Another Indian influenced song by George, this one is "Within You Without You." It's one of my favorite George/Beatle songs. I think it is extremely underrated. The lyrics in this song are so beautiful.

We were talking about the space between us all
And the people who hide themselves behind a wall of illusion

Never glimpse the truth
Then it's far too late when they pass away

We were talking about the love we all could share
When we find it to try our best to hold it there with our love
With our love, we could save the world, if they only knew


Try to realise it's all within yourself
No one else can make you change

And to see you're really only very small
And life flows on within you and without you

"When I'm Sixty Four" is a Paul song that I would love to see him perform live now. I never was crazy about it until recently.

"Good Morning Good Morning" is the eleventh song on Sgt. Pepper. It's a John led song and is all about a life of normalcy and the boredom that can accompany it.

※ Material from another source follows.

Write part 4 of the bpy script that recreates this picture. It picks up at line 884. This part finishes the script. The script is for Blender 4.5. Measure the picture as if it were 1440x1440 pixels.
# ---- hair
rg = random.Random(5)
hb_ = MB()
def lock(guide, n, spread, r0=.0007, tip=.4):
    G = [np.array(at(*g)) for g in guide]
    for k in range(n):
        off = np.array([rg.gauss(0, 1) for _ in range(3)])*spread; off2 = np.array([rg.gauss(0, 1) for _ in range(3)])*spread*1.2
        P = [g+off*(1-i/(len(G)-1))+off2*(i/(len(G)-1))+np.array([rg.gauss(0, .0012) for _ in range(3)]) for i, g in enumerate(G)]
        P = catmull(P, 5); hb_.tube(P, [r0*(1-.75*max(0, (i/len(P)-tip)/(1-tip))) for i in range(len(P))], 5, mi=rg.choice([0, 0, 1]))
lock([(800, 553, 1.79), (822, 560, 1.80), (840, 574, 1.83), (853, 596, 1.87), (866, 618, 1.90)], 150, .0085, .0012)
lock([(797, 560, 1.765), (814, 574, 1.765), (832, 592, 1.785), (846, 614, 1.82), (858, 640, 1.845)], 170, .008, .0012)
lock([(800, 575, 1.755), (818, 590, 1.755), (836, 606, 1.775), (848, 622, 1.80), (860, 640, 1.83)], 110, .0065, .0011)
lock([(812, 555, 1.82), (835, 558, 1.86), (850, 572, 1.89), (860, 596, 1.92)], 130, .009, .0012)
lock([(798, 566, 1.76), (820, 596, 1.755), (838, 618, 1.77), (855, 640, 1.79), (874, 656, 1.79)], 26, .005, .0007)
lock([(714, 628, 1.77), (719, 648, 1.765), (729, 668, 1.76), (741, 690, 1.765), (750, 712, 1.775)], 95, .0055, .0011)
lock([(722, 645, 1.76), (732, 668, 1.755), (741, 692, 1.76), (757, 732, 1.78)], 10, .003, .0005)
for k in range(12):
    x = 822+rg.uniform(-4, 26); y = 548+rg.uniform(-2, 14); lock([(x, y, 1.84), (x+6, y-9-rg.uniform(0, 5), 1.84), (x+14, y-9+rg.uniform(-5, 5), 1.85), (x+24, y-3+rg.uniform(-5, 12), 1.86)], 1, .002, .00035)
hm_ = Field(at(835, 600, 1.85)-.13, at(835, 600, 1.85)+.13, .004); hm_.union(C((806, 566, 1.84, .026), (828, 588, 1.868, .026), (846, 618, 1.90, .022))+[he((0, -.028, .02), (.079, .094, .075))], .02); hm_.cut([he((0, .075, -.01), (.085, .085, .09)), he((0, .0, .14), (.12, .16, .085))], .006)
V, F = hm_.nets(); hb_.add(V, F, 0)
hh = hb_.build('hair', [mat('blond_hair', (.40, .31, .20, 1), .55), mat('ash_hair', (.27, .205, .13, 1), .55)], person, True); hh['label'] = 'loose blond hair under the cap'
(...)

The next song is "Sgt. Pepper's Lonely Heart's Club Band - Reprise." It's a shorter riff off the intro song. It brings the concept album idea full circle.

The final track, maybe the greatest of them all..."A Day In The Life," is the song to listen to. It's a dramatic energetic song that keeps you engaged throughout the entire thing. There's nothing I can really write about the song to give justice to it. So here's some text from Genius: 

"For “A Day in the Life,” Lennon wrote the opening and closing sections, while McCartney contributed the “Woke up/Fell out of bed” middle.

For the climax, they hired 40 musicians, dressed them in tuxedos and funny hats, and told them they had 15 bars to ascend from the lowest note on their instruments to the highest.

The song has often been rated as The Beatles' best, with reviewers calling it “one of the most ambitious, influential, and groundbreaking works in pop music history” and “perhaps one of the most important single tracks in the history of rock music.”"

There's no arguing that this is a great album. To me, it's just funny how it's so far derived from what four mop-tops from Liverpool known as "The Beatles" original "she loves you yeah yeah yeah" sound was. The experimentation and development of a concept album is thrilling in the sense that it's The Beatles, in 1967, as a fictitious band called Sgt. Pepper's Lonely Hearts Club Band and they created all this new timeless music.

The most impressive part to me, is the fact that the group's entire music catalog, to this day, is still timeless. They take steps away from this depiction of who they presented themselves to America as, in pressed suits and done hair, and really became themselves. This record is about being whoever you want and experimentation.

It's truly a work of art, from the inserts inside the record itself to the outfits, the inspirations, the evolutions, everything. This is one of my favorite albums without a doubt.